W reportażu wyemitowano nagrania, które – jak ustalono w trakcie procesu – zostały spreparowane przez pracowników placówki. Oni sami dzień po emisji odeszli z pracy, bo chcieli założyć własną. Właścicielka domu opieki pozwała TVN za naruszenie jej dóbr osobistych, domagając się przeprosin i 100 tys. zł zadośćuczynienia.
Zemsta pracowników?
Dziennikarka wiedziała, że nagrania zostały zrobione przez byłych pracowników, a właścicielka zwróciła jej uwagę, że widoczne na nich meble były ustawione inaczej niż zwykle. Żaden z pensjonariuszy nie skarżył się reporterce na złe traktowanie.

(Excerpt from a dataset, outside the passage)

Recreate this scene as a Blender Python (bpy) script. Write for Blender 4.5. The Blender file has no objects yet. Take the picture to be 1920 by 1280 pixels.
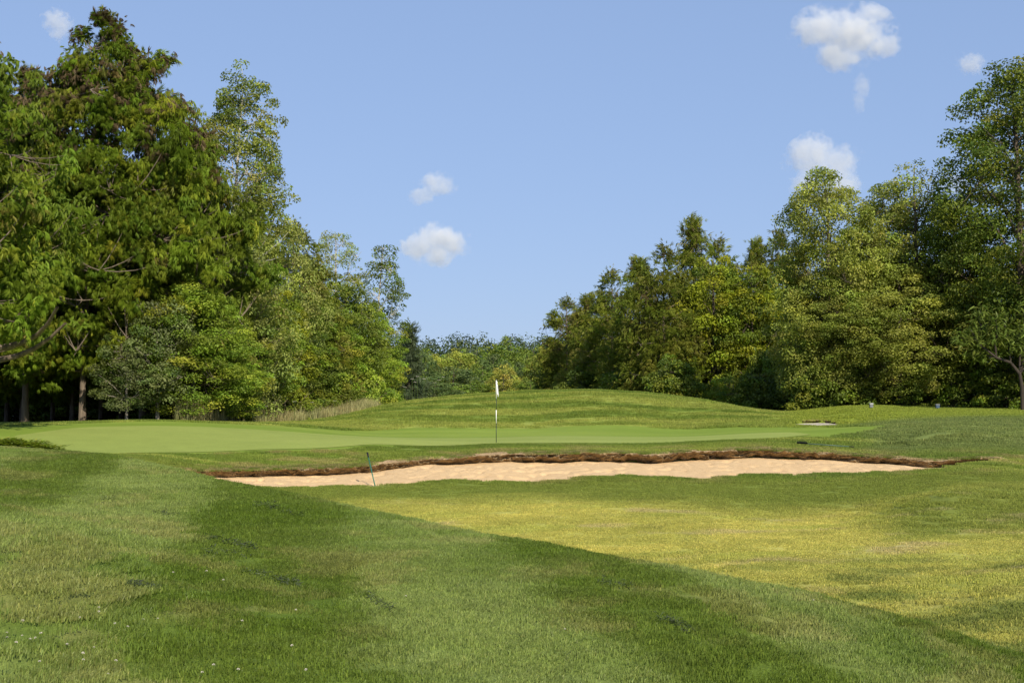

W drugim reportażu "Uwagi" opisano działania podjęte w sprawie ośrodka przez sanepid i Mazowiecki Urząd Wojewódzki oraz wyjaśniania właścicielki domu, która tłumaczyła, że nagrania przekazane do telewizji to zemsta byłych pracowników.
Sąd wkracza do akcji
Sąd Okręgowy w Warszawie uznał, że w reportażach naruszono dobra osobiste właścicielki ośrodka, nakazując TVN publikację przeprosin wobec i wypłacenie 50 tys. zł zadośćuczynienia. Sąd Apelacyjny podtrzymał wyrok pierwszej instancji, nakazując jedynie usunięcie z komunikatu z przeprosinami zdania, że "piecza była sprawowana w sposób prawidłowy".
TVN zapłacił 50 tys. zł zasądzonego zadośćuczynienia, natomiast złożył skargę kasacyjną do Sądu Najwyższego na część wyroku dotyczącą publikacji oświadczenia z przeprosinami. SN wydał wyrok, w którym z teksu przeprosin dla właścicielki domu opieki nakazał wykreślić jeszcze jedno zdanie: "pensjonariusze podczas pobytu w domu opieki nie doznali jakiegokolwiek uszczerbku". Uzasadniono, że zebrany materiał nie przesądzał, czy pacjenci nie zostali jakoś skrzywdzeni.
Rzetelność dziennikarska
Sąd Najwyższy powtórzył jednocześnie zastrzeżenia wobec dziennikarki "Uwagi". Podkreślił, że na początku jej informatorzy opisali głównie uchybienia architektoniczne domu opieki, a dopiero potem przekazali nagrania pokazujące złe traktowanie pensjonariuszy. Tymczasem w programie to właśnie ten drugi wątek został wyeksponowany.
Według sędziego sprawozdawcy dziennikarka powinna starać się weryfikować otrzymane materiały w innych źródłach, np. u rodzin pensjonariuszy, tym bardziej że wiedziała o konflikcie właścicielki domu opieki i pary jej informatorów. SN podkreślił też, że dziennikarz nie może ślepo ufać swojemu źródłu informacji.